Sullinger: They called timeout, after timeout, it was on purpose, it wasn’t an accident. Earl Calloway just kind of elbowed me in the face. I remember exactly how it felt, I saw blood just gush and I remember what I said to him. I really can’t tell you what I said, but the gist of it was, ‘Do you think that’s gonna stop me? Do you think that’s gonna stop us?’ It didn’t, and I’m never going to forget that feeling.

Dials also had an assist to senior forward Matt Sylvester for the game-winning basket with 37.4 seconds left, a reversal from their normal roles.

Sylvester: I think after that game I might’ve said something to him, some wisecrack: ‘Hey man, it’s about time you finally give me one.’ He gave me a pass.

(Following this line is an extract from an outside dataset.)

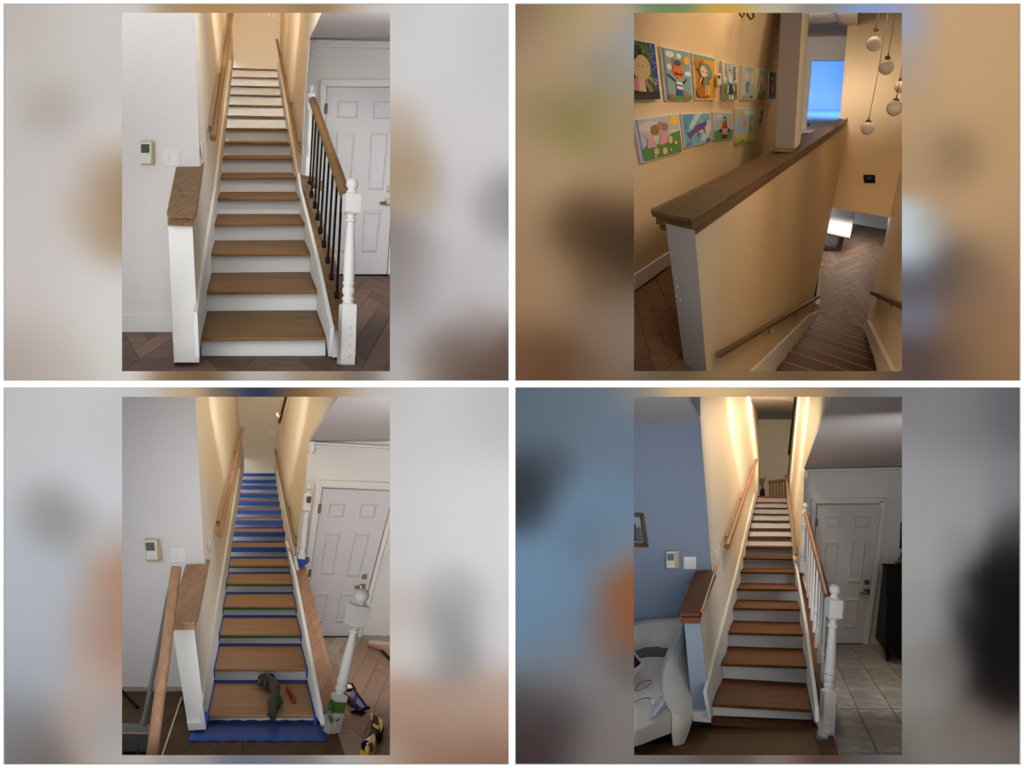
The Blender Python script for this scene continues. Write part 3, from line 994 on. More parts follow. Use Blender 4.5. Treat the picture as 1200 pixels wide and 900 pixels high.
handrail('wall_handrail', [wl1.at(249.7, 161.6, .07), wl1.at(260.6, 90, .08), wl1.at(273.2, 2, .09)], [0.034, 0.035, 0.036], M['rail_oak'],
         'light brown round handrail on left wall of grey brown stairs',
         brackets_on(wl1, [((249.6, 153), (244.6, 151), .06), ((259.8, 92), (256.6, 88), .06), ((265, 57), (262.8, 55), .06), ((269.2, 32), (267.5, 31), .06)]))
handrail('wall_handrail', [wr1.at(350.7, 178, .06), wr1.at(337, 111, .06), wr1.at(323.8, 44.5, .07)], [0.018, 0.021, 0.026], M['rail_oak'],
         'thin light brown handrail on right wall of grey brown stairs',
         brackets_on(wr1, [((349.5, 172), (352.6, 169), .05), ((340, 125), (342.6, 122), .05), ((333.6, 94), (336, 92), .05), ((328, 65), (330, 63.5), .05)]))

# ================================================================== ROOM C: work in progress, blue tape
H3 = 555
F3 = Floor((300, 555), 2377)
wf3 = facing(9.25)
wl3 = Plane(at(241.4, 854, 7.9), at(228, 745, 7.9), at(283, 520, 26))
wr3 = Plane(at(347, 650, 12), at(325, 500, 26), at(397, 465, 9.6))
we3 = facing(12.4)
wc3 = Plane(at(372, 827, 7.98), at(340, 656, 12.2), at(372, 800, 7.98))
mb = MB(); mb.prism([F3.p(-2.2, 6.98), F3.p(2.7, 6.98), F3.p(2.7, 13.2), F3.p(-2.2, 13.2)], (0, 0, -0.1))
fl = struct('floor', mb, M['joint'])
fpos = world_loc(fl)
Y3 = F3.p(0, 12.8) - F3.p(0, 8.0)
D_cut = 11.5
herringbone(fl, fpos, F3.p(0.06, 8.0), V((1, 0, 0)), Y3, 0.115, 5, [(330, 735, 600, 930)],
            lambda c: M['old_board'] if c.y > D_cut else M['herring_tan'])
# brown sheet boards on the left and in front
for a0, a1, d0, d1 in ((-2.1, -0.655, 7.0, 9.24), (-0.645, -0.1, 7.0, 8.6), (-0.095, 0.62, 7.0, 8.45)):
    mb = MB(); mb.prism([F3.p(a0, d0, 0.016), F3.p(a1, d0, 0.016), F3.p(a1, d1, 0.016), F3.p(a0, d1, 0.016)], (0, 0, -0.012))
    obj('floor_board', mb, M['site_board'], fl)
mb = MB(); mb.prism([F3.p(-0.66, 7.0, 0.018), F3.p(-0.648, 7.0, 0.018), F3.p(-0.648, 9.0, 0.018), F3.p(-0.66, 9.0, 0.018)], (0, 0, -0.016))
obj('seam_strip', mb, M['pale_board'], fl)

wall('wall_left', wf3, [(40, 452), (227.9, 452), (239.2, 660.4), (234, 813), (40, 813)], M['wall_white'])
wall('wall_left', wl3, [(227.6, 452), (239.2, 660), (227.4, 738), (241.5, 856), (243, 846), (264, 690), (286, 549), (284, 390)], M['wall_cream'])
wall('wall_back', facing(26.6), [(270, 392), (350, 392), (350, 600), (270, 600)], M['wall_cream'])
wall('wall_right', wr3, [(330, 392), (400, 445), (397, 465), (362.7, 517.3), (358.6, 560), (352, 610), (347, 656), (340, 640), (321.5, 549), (326.6, 494)], M['wall_cream'])
wall('wall_entry', we3, [(362.6, 505), (598, 505), (598, 750), (345, 750), (345, 664), (352, 612), (358.8, 560)], M['trim_white'])
ce3 = Plane(at(400, 517.5, 12.4), at(470, 517.5, 12.4), at(400, 465, 9.6))
mb = MB(); mb.prism([ce3.at(362.4, 517.4), ce3.at(598, 529), ce3.at(598, 456), ce3.at(402, 456)], (0, 0, 0.06))
struct('ceiling', mb, M['ceiling_grey'])
mb = MB()
mb.plate(we3, [(363, 517.4), (480, 524), (480, 527), (363.4, 521)], 0.10)
mb.plate(we3, [(363.4, 521), (480, 527), (480, 530), (363.6, 525)], 0.06)
mo = struct('trim_crown', mb, M['trim_white'], bevel=0.01)
obj('corner_block', P(we3, [(362.6, 517), (369, 517.4), (368.4, 528), (366, 532), (363, 533.4)], 0.13), M['trim_white'], mo, bevel=0.02)
struct('baseboard_left', P(wf3, [(40, 805), (232, 805), (232, 812.6), (40, 812.6)], 0.012), M['rough_plaster'])
struct('baseboard_right', P(we3, [(420, 744.2), (520, 746.5), (520, 751.6), (420, 750)], 0.012), M['rough_plaster'])

st3, tr3 = staircase('staircase with raw oak treads edged in blue masking tape', 8.0, 1.2, 300.3, 465.6, 563.4,
    [837.5, 783.3, 742.5, 710, 682.8, 661.9, 641.3, 623.5, 610.1, 598, 588, 579.2, 569.9, 562.7, 554.7],
    [837.5, 783.3, 742.5, 710, 682.8, 661.9, 641.3, 623.5, 610.1, 598, 588, 579.2, 569.9, 562.7, 554.7],
    H3, M['raw_oak'], M['riser_white'], (849, 849), wl3, wr3,
    [(wl3, [(241.4, 850), (237.4, 826), (257.3, 696.7), (262.7, 667), (281.3, 549), (282.4, 551)], 0, 0, 14)],
    [(wr3, [(340, 657), (347.6, 668), (323.8, 550), (323.2, 552)], 1, 6, 14), (wc3, [(376, 849), (372.8, 828), (343.6, 670), (339.6, 655)], 1, 0, 6)])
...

The next possession, Indiana had it, they missed a really close, 6-foot open floater. That game ended in crazy fashion.

Dials: You know he’s going to come through in the clutch. He’s that type of player.

It set up a chance for the Big Ten sweep: a regular-season and conference title championship in the same season. Instead, Ohio State’s tired legs finally made themselves known, and No. 2 seed Iowa prevailed, 67-60.

Matta: I’ll never forget the Iowa game. Donnee Gray was the official’s name and he called a phantom foul on Terence Dials in the first half. The next day, the picture was in the paper and he did not touch the guy. We had to sit Terence, and J.J. was playing the 5-man for us.

Sylvester: It wasn’t pretty. We had to scramble to do it, but our toughness let us get to the championship game.

Dials: Thad’s short bench came into play in the tournament. We gutted it out the last game or so, but Iowa was just too fresh, had too many guys and we were dead. Jamar and Je’Kel, they gave all they could but felt like they couldn’t make a shot.

Lewis: You don’t know it until you just really run out of gas and you can’t withstand it anymore. You never go into a game thinking that but once you can see the other team has a lot more energy than you, more upbeat than you and the shots are not falling and the plays are not connecting like you want them to, you just have to chalk it up to our bodies really just ran out of gas.

The disappointment was tempered by the fact that, shortly after the game ended, the Buckeyes saw their names called on the NCAA Tournament show as a No. 2 seed. One year removed from a postseason ban, they would face No. 15 seed Davidson in a first-round game just down the road in Dayton.

Matta: I just remember being exhausted after those conference championship games. It was one of those feelings of, ‘My God, let’s just get back to Columbus and get some rest and get ready to go.’ By the same token, as a coach you were just like, ‘Wow, what a great feeling. We’re a 2 seed in the NCAA Tournament.’ It was unbelievable.

Foster: That’s one of every kid’s dreams, playing in March Madness. Just to be a part of the tournament was just awesome, man.

Sullinger: It was bittersweet. We came up short on one of our goals, which was obviously to win the Big Ten tournament.

Sylvester: We were in our own private room and I’ll never forget Thad and (wife) Barb and his two little girls, who were little at that time, were running around. It’s just a special time. You get to take a deep breath for a second and sit back and admire your handiwork and be proud of what you’ve done.

Butler: That was one of the best feelings in the world for me. I was coming from being in high school where I’d never even won a sectional championship or cut down a net.